Case in point:  At the most recent Republican forum, you would be forgiven for thinking that 9/11 happened yesterday and that terrorism is the only thing worth caring about when it comes to the welfare of the United States and its citizens.  It was practically the only subject that came up, while such things as the economy, health care, infrastructure and even immigration received little more than a passing shout-out from any of the nine candidates.

The Dems spent plenty of time on terrorism, too—the San Bernardino massacre made it unavoidable—but they allocated equal, if not greater, emphasis on subjects that are—let’s be honest—considerably more urgent and germane to all of us at this moment in time.  Along with the issues I just mentioned, these included gun control, race relations, income inequality, college affordability and the fact that America’s prisons are overstuffed with people whose only “crime” was getting high and having a good time.

This isn’t your ordinary, run-of-the-mill disagreement over national priorities.  This is a dramatic, monumental clash over whether the only thing we have to fear is fear itself.  The whole GOP platform has been reduced to, “Be afraid all the time, because you could die at any moment,” while the Democrats act as if tomorrow might actually come and we might as well live and govern accordingly.

Is this the lowest bar we’ve ever set in the history of presidential elections?  Possibly.  Indeed, it’s downright depressing that the very act of governing is no longer seen as a given for anyone in public office.

What is far more depressing, however, is that so many citizens seem to think it doesn’t matter which party is in charge, or that both parties are equally at fault for all of the preventable problems that have occurred throughout the Obama era.  Neither of those assumptions is true, and there are tangible consequences to thinking otherwise.

Care for some examples?  Listen to the GOP’s own rhetoric:  If a Republican is elected president next year, it means the Affordable Care Act is in danger of actual repeal, as is the nuclear agreement with Iran.  It means reversing climate change is no longer a priority, along with the rights of black people, gay people, poor people, women, immigrants, Muslims and refugees.  It means the Supreme Court will net at least one conservative justice, which could easily lead to decisions adversely affecting all of the above and more.  It means our “war” against ISIS will almost certainly escalate to include actual boots in the sand, and God knows what impact that’ll have on our national debt (to the degree that anyone cares).
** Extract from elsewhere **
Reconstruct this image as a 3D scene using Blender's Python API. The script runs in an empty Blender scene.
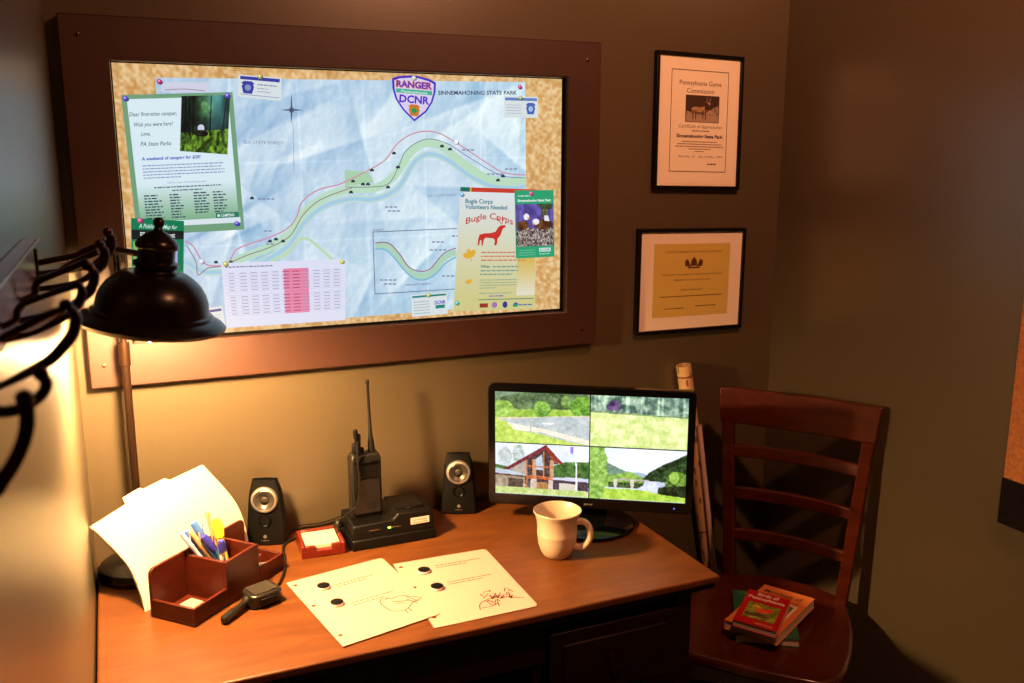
import bpy, math, random
import numpy as np
from mathutils import Vector, Matrix

# ------------------------------------------------------------------ camera, world, lights
S = bpy.context.scene
COL = S.collection
PITCH, YAW, FPX = math.radians(11.389), math.radians(23.62), 917.22
EYE = np.array([0, 0, 1.55])
cam_d = bpy.data.cameras.new('camera'); cam = bpy.data.objects.new('camera', cam_d); COL.objects.link(cam)
cam.location = EYE; cam.rotation_euler = (math.pi / 2 - PITCH, 0, -YAW)
cam_d.sensor_width = 36; cam_d.lens = FPX / 1024 * 36; cam_d.clip_start = .02
cam_d.dof.use_dof = True; cam_d.dof.focus_distance = 1.9; cam_d.dof.aperture_fstop = 11
S.camera = cam
S.view_settings.view_transform = 'Standard'; S.view_settings.look = 'None'
S.view_settings.gamma = 1; S.view_settings.use_curve_mapping = False
S.view_settings.exposure = 0
w = bpy.data.worlds.new('world'); S.world = w; w.use_nodes = True
w.node_tree.nodes['Background'].inputs[0].default_value = (.02, .015, .012, 1)
w.node_tree.nodes['Background'].inputs[1].default_value = .3
FLOOR, DESK, SEAT, WY, WXL, WXR, CEIL = .04, .76, .53, 1.895, -.076, 1.5716, 2.5
def area(name, loc, size, power, col, target=None):
    l = bpy.data.lights.new(name, 'AREA'); l.shape = 'DISK'; l.size = size; l.energy = power; l.color = col
    o = bpy.data.objects.new(name, l); COL.objects.link(o); o.location = loc
    if target is not None:
        o.rotation_euler = (Vector(target) - Vector(loc)).to_track_quat('-Z', 'Y').to_euler()
    return o
CEIL_L = (.95, .60, CEIL - .03)
area('ceiling_downlight', CEIL_L, .09, 26, (1, .40, .20), (1.5, 1.9, 1.95))
LAMP_POWER = 3100.0
TV_GAIN, MON_GAIN = 1.0, 1.08

# ------------------------------------------------------------------ picture point -> place in the room
Fv = np.array([math.sin(YAW) * math.cos(PITCH), math.cos(YAW) * math.cos(PITCH), -math.sin(PITCH)])
Rv = np.array([math.cos(YAW), -math.sin(YAW), 0]); Uv = np.cross(Rv, Fv)
def ray(x, y): return Fv + Rv * (x - 512) / FPX - Uv * (y - 341.5) / FPX
def onz(x, y, z=DESK): r = ray(x, y); return EYE + r * (z - EYE[2]) / r[2]
def ony(x, y, Y): r = ray(x, y); return EYE + r * Y / r[1]
def onx(x, y, X): r = ray(x, y); return EYE + r * X / r[0]

def lin(c):
    c = np.asarray(c, float) / 255.
    return np.where(c <= .04045, c / 12.92, ((c + .055) / 1.055) ** 2.4)

# ------------------------------------------------------------------ materials
def new_mat(name):
    m = bpy.data.materials.new(name); m.use_nodes = True
    return m, m.node_tree, m.node_tree.nodes['Principled BSDF']
def mat(name, col, rough=.5, metal=0., noise=0., nscale=30., bump=0., spec=.5, coat=0.):
    m, t, b = new_mat(name)
    b.inputs['Roughness'].default_value = rough; b.inputs['Metallic'].default_value = metal
    b.inputs['Specular IOR Level'].default_value = spec; b.inputs['Coat Weight'].default_value = coat
    b.inputs['Coat Roughness'].default_value = .2
    n = t.nodes.new('ShaderNodeTexNoise'); n.inputs['Scale'].default_value = nscale; n.inputs['Detail'].default_value = 5
    tc = t.nodes.new('ShaderNodeTexCoord'); t.links.new(tc.outputs['Object'], n.inputs['Vector'])
    r = t.nodes.new('ShaderNodeValToRGB'); t.links.new(n.outputs['Fac'], r.inputs[0])
    c = np.array(col)
    r.color_ramp.elements[0].position = .3; r.color_ramp.elements[1].position = .7
    r.color_ramp.elements[0].color = (*np.clip(c * (1 - noise), 0, 1), 1); r.color_ramp.elements[1].color = (*np.clip(c * (1 + noise), 0, 1), 1)
    t.links.new(r.outputs[0], b.inputs['Base Color'])
    if bump:
        bp = t.nodes.new('ShaderNodeBump'); bp.inputs['Strength'].default_value = bump; bp.inputs['Distance'].default_value = .002
        t.links.new(n.outputs['Fac'], bp.inputs['Height']); t.links.new(bp.outputs[0], b.inputs['Normal'])
    return m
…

I realize, of course, that America’s conservatives would be thrilled by such results, but that’s not really who I’m talking to right now.

No, I would mostly just like to remind my fellow leftists that there is a limit to what your disgust with “establishment” Democrats like Hillary Clinton can accomplish.  Clinton is most certainly a flawed candidate, and a flawed messenger for the liberal view of good governance.  She is plainly compromised by her close relationship with the financial industry and remains insufficiently skeptical of large-scale military interventions in the Middle East.  She hasn’t yet mastered the art of damage control and offers little assurance that she won’t create more damage in the future.  A second Clinton presidency would guarantee a fair share of political nonsense from the day she arrives to the day she leaves.

Know what else it would guarantee?  Health insurance for tens of millions of people.  Funding for Planned Parenthood.  Increased protections for the LGBT contingent.  A more liberal Supreme Court.

And it would guarantee our first female commander-in-chief.  Sure, I know we’re supposed to be a meritocratic society that doesn’t care about race, sex, etc., but let’s not pretend that following our First Black President with our First Woman President wouldn’t be unimpeachably gratifying.  We already know beyond doubt that a woman can manage a country at least as well as a man—perhaps you noticed that, for the last 10 years, one such woman has been more or less running all of Europe—but wouldn’t it be great to have it actually happen here?

Of course, none of this matters during the primary phase of the campaign, where we are now.  So long as Democratic voters still have a legitimate choice between Clinton and Bernie Sanders (and, I suppose, Martin O’Malley), they have every obligation to argue about which option makes the most sense for where the party ought to be, and that choice is always a balance between ideological purity and perceived electability.  If you want Sanders as your nominee, you’d best make your case now, before it’s too late.  (I’ve already made mine.)

But should time run out and your preferred candidate lose, realize that our whole electoral system operates on the principle that the party is ultimately more important than any individual within it, which means a great number of people will be forced to compromise some of their deepest-held beliefs in the interest of party unity—because it’s better to support someone with whom you agree 60, 70 or 80 percent of the time rather than ensuring victory for someone with whom you agree not at all.

If total ideological alignment leads to total electoral defeat, then what good did those principles do you in the first place?  Republicans have been learning this lesson continuously since the moment President Obama was elected.  Are Democrats on the verge of making the same stupid mistake?